The race to drive sales that thrive in 2025.
There is nothing quite like a new year to get us really revved up to set new goals. Just ask the people in the treadmill queue at the gym. Every. Single. January. Whether it’s setting your sights on a victory on your scale, or trying to scale up your sales victories, there is no time like Jan to plan.
It is, however, often a little daunting to know where to start. Especially when the 365 days of blank pages in your new leather bound 2025 diary stare back at you somewhat accusingly.
Related: The ultimate guide to creating a winning B2B sales strategy
Get your mind ready first
As many fortune cookies profess, a journey of a thousand steps starts with just one. No one has ever won a race from the starting blocks. So, how does one take that initial step? For the love of metaphors and our queuing treadmill friends – let’s liken planning our sales targets to running a marathon.
As anyone in sales knows, the sales game is a marathon, not a sprint.
Much like marathon running, and most things goal-oriented, the best way to start is with the end in mind (thanks Franklin Covey). So, what does that mean for us? Well, it means we take our first step with our sights on the end goal. This ensures our first steps – and subsequent decisions – are all moving in the right direction.
The “get set” part of “On your marks, get set, go!” is very important.
You’re in the starting blocks, at your mark. How do you get set? You prepare your mind. Call it visualisation, call it preparation, call it whatever you like, but knowing where you want to go is a surefire way to make sure you get there.
Imagine running a race without knowing how far it is, or where the finish line is. Exhausting? Yes. Pointless? Yes. Busywork? Yes. Do you want that? No.
So, if you are ready to start, get yourself a finish line, and get set.
Aim for the finish
In both sales and running, we want to plan our first step in a way that will ensure we reach our final one. Whether that is stretching or cold calling, the finish line is what helps you tie your shoelaces on those wintery mornings, or what gets you out of bed after a week of sales rejections.
So, what’s your finish line? No, seriously, I want you to think about it for a minute.

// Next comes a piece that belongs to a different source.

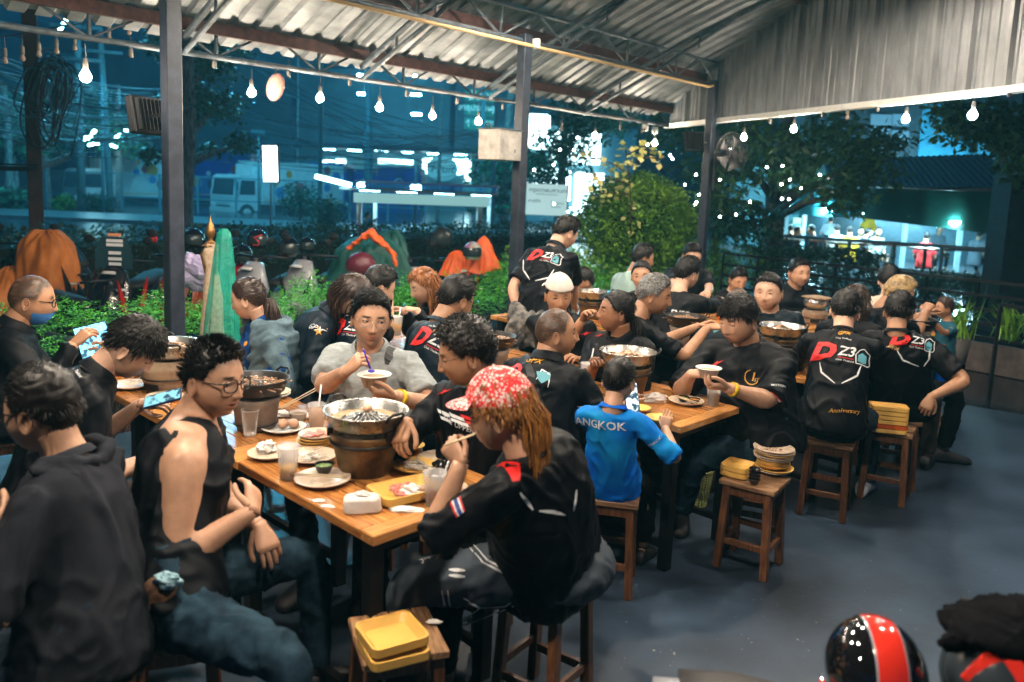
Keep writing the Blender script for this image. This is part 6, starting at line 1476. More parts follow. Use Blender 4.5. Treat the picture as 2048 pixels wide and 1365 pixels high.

What do you want the end of this year to look like for you? Stop reading for a second. Pause, and picture it.
- Get a clear picture of it in your mind. Make it clearer.
- Now feel how that accomplishment will make you feel.
- Next, memorise it, write it down, stick it up on your fridge, change your screensaver, do whatever you have to do to remind yourself every day, with every email, every interaction, every cent spent along the way, why you started this race in the first place.
Then, step toward it consciously and progressively each day.
It‘s equally helpful to turn rejection into redirection. Just because a runner stumbles during a race, doesn’t mean the finish line moves. Or that the race is over. So, when you don’t close that sale, instead of looking down at where you stumbled, it’s a helpful guide to look up at where you are going. Cliché but effective.
The steps in between
Sales is a numbers game. So should your goal setting be. Quantify your finish line, so you can quantify your progress. A marathon is quantified. What I mean by this is that it has allocated times, preset distances, certain qualifying criteria and categories, etc.
When we have set measurements, we set ourselves up to succeed.
So, what does that mean for sales? Let’s say you want to double your sales in 2025. Big goal.
That either means you need to double your efforts:
- call more people,
- make more customer visits,
- widen your geographical area.
Or you need to double your efficiency:
- automate admin,
- automate stock prices and inventory level updates,
- digitalise your product catalogue,
- automate sales analytics and call reports, etc.
Related: The best apps for sales reps
And you can try these different levers to success along the way.
Essentially, you need to ask yourself, “What do double yearly sales look like on a quarterly basis, monthly basis, and all the way to daily actions?” If doubling sales requires double efforts, that means you need to send twice as many emails, reach twice as many people, and likely burn out twice as fast.
Or, you can work smarter not harder by implementing the best sales tech for sales reps and managers to help you do this.
Remember to take water breaks
Hydrate and recalibrate as needed. Set check-in points along the way to see how far you are, to see how far you have to go. Once we start, it’s difficult to stop if we don’t know how to.
Consciously set points of reflection along the way to ensure you are on the right track. If you are running a marathon but you miss the 10km mark, you are likely not to pace yourself correctly and could fail to finish. Schedule these mini-strategy realignment sessions in your diary. And make sure they happen, so that you always prioritise progress over motion.
So, all in all, sales is a race. It involves training, preparation, hydration. Heck, even perspiration. But if you plan correctly now, by the end you will be winner.